Task statement: Starting with the first line of the listing, quote each line exactly until and including the one with "b / 1205.0)", leaving pictures out.

......

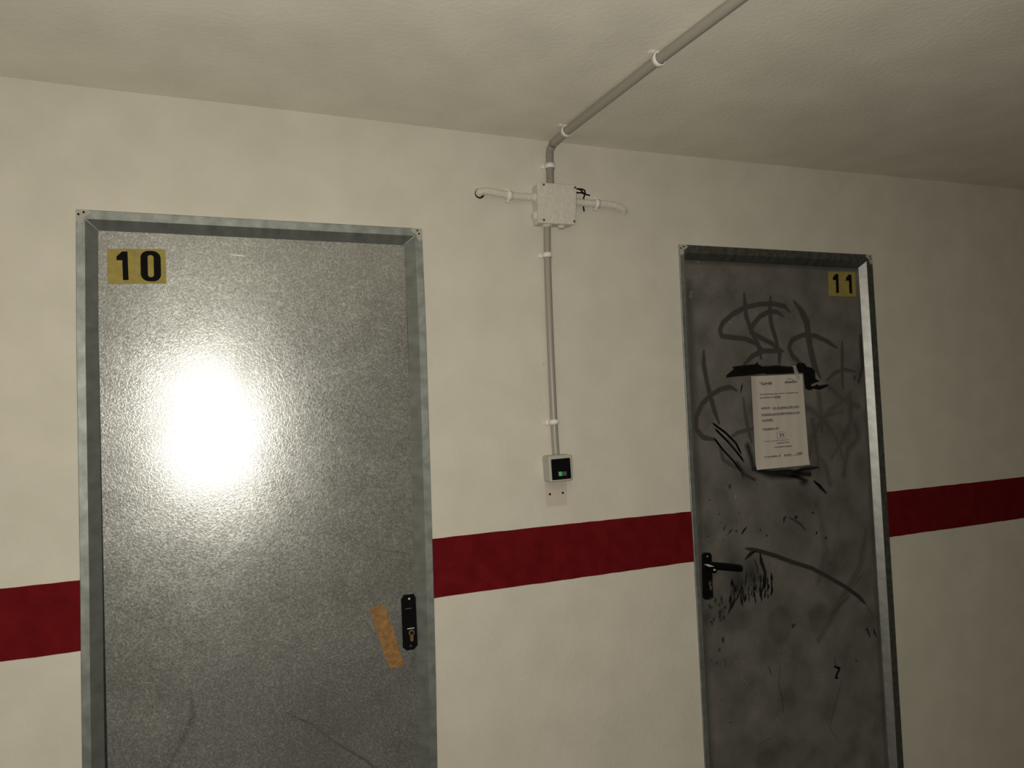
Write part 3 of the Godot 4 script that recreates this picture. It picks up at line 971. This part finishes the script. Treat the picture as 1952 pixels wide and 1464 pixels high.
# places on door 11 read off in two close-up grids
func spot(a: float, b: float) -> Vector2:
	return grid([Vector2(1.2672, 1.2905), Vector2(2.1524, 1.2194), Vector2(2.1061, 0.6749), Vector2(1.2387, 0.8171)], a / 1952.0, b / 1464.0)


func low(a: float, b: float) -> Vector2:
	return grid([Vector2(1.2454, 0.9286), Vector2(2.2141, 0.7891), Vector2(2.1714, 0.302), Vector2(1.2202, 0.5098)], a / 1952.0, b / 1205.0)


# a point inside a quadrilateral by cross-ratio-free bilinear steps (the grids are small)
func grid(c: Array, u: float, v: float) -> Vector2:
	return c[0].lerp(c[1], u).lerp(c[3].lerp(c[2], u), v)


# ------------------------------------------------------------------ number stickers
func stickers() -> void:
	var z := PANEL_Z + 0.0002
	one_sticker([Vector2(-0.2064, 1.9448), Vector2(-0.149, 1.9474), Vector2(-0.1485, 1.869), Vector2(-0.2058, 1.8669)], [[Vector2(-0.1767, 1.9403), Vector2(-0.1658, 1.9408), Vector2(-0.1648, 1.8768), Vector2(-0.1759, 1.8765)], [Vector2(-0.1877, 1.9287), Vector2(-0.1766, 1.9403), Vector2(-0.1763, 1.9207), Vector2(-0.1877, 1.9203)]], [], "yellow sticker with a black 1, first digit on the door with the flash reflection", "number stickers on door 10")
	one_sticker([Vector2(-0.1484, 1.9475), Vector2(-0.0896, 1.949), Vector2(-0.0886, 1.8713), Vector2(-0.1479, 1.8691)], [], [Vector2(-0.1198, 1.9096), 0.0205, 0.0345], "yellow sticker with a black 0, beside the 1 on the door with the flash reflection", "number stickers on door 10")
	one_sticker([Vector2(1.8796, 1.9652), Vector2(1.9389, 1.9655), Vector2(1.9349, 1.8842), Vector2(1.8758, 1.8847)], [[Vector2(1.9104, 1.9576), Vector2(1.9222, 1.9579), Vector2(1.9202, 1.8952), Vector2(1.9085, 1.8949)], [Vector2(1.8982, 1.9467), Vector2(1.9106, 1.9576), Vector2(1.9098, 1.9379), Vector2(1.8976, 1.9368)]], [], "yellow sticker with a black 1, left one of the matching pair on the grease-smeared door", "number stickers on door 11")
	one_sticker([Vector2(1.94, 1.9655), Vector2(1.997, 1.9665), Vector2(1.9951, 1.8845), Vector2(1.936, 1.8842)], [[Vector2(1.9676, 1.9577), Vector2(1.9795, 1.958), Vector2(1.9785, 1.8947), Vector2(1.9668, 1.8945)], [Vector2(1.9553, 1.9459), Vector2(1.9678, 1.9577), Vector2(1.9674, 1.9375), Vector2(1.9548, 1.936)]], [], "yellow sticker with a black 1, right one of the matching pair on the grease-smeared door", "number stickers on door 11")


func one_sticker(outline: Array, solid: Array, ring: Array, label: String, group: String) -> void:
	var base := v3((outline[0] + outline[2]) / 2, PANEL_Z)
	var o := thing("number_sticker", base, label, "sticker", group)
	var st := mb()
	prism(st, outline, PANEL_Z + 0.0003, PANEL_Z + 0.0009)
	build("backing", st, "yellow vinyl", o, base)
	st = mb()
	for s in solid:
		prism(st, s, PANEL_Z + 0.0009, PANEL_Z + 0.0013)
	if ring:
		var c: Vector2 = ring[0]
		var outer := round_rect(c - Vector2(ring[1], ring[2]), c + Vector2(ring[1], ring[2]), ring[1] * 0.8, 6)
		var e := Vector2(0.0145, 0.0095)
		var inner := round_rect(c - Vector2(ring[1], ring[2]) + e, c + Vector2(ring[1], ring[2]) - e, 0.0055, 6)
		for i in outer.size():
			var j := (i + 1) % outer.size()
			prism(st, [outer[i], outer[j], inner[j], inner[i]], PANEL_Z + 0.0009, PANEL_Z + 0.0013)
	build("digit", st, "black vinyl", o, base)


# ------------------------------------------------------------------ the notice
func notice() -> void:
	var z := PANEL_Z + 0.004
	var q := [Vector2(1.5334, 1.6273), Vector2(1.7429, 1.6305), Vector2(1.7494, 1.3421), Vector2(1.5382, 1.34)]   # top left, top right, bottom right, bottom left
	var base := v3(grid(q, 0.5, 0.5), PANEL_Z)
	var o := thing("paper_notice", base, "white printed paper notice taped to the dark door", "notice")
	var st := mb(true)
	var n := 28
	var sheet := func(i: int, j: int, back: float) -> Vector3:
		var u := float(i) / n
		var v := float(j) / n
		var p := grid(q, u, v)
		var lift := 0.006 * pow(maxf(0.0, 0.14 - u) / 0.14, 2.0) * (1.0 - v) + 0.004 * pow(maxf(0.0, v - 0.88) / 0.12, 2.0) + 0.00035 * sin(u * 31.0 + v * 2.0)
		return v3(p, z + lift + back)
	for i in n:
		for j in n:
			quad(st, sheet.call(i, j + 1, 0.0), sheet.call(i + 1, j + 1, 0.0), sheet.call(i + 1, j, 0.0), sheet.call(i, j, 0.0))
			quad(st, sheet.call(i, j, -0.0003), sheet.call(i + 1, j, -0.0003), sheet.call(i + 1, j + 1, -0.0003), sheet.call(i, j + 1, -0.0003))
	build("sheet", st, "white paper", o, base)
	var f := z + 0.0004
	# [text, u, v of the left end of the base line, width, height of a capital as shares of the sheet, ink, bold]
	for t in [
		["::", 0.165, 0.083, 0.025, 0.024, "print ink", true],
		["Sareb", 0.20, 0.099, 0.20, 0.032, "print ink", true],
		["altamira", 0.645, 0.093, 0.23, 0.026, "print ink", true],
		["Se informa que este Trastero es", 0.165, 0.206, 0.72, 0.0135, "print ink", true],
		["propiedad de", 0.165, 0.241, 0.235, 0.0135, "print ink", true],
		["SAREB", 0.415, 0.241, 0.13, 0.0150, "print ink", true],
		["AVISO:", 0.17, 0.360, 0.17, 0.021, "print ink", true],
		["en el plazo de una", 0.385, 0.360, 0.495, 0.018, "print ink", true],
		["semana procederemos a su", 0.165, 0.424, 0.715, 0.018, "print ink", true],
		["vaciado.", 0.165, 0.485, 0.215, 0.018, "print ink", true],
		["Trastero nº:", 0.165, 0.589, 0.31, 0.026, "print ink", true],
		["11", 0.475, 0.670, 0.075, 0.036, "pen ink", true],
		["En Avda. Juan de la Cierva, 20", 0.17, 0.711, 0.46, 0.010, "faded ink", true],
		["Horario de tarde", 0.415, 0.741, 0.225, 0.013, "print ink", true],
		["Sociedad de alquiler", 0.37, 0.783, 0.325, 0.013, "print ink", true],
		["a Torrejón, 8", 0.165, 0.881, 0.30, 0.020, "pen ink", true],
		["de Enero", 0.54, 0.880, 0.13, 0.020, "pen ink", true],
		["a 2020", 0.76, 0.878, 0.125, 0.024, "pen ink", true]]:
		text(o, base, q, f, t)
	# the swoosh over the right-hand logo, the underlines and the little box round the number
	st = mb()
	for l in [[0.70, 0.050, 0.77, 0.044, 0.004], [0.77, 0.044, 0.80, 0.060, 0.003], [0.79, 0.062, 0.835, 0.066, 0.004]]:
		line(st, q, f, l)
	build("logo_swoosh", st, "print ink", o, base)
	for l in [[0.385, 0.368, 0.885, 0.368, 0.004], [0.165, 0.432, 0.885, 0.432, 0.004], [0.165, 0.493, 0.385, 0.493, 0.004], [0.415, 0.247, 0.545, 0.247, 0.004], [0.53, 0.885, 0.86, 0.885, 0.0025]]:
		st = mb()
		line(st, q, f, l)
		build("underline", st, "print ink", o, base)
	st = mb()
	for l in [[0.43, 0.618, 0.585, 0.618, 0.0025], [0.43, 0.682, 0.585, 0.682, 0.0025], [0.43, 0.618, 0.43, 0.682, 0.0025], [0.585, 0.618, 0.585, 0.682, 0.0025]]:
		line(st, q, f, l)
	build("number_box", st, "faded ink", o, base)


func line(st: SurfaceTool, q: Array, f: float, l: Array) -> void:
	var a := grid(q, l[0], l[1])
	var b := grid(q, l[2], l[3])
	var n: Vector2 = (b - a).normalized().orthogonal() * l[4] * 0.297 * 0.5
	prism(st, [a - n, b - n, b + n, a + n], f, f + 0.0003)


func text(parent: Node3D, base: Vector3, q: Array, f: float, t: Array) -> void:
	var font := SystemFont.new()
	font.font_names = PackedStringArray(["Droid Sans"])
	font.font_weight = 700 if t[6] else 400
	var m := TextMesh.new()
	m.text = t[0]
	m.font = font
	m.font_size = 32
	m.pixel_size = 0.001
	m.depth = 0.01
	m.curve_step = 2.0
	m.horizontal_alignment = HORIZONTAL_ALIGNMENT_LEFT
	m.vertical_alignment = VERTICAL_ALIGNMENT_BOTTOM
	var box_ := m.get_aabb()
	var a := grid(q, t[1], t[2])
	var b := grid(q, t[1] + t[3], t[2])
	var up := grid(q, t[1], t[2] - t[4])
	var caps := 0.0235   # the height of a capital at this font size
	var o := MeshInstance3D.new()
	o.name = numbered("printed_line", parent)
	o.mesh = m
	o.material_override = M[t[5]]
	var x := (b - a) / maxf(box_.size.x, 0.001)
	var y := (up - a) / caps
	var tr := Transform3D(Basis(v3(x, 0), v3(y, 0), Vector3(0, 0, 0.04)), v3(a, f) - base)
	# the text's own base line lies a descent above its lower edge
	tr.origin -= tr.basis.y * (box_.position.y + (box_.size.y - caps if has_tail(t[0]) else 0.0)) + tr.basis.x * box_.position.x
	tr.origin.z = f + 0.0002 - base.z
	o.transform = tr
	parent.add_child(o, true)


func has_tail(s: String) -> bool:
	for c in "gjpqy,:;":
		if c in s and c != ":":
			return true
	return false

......

Finished task:
Write part 3 of the Godot 4 script that recreates this picture. It picks up at line 971. This part finishes the script. Treat the picture as 1952 pixels wide and 1464 pixels high.
# places on door 11 read off in two close-up grids
func spot(a: float, b: float) -> Vector2:
	return grid([Vector2(1.2672, 1.2905), Vector2(2.1524, 1.2194), Vector2(2.1061, 0.6749), Vector2(1.2387, 0.8171)], a / 1952.0, b / 1464.0)


func low(a: float, b: float) -> Vector2:
	return grid([Vector2(1.2454, 0.9286), Vector2(2.2141, 0.7891), Vector2(2.1714, 0.302), Vector2(1.2202, 0.5098)], a / 1952.0, b / 1205.0)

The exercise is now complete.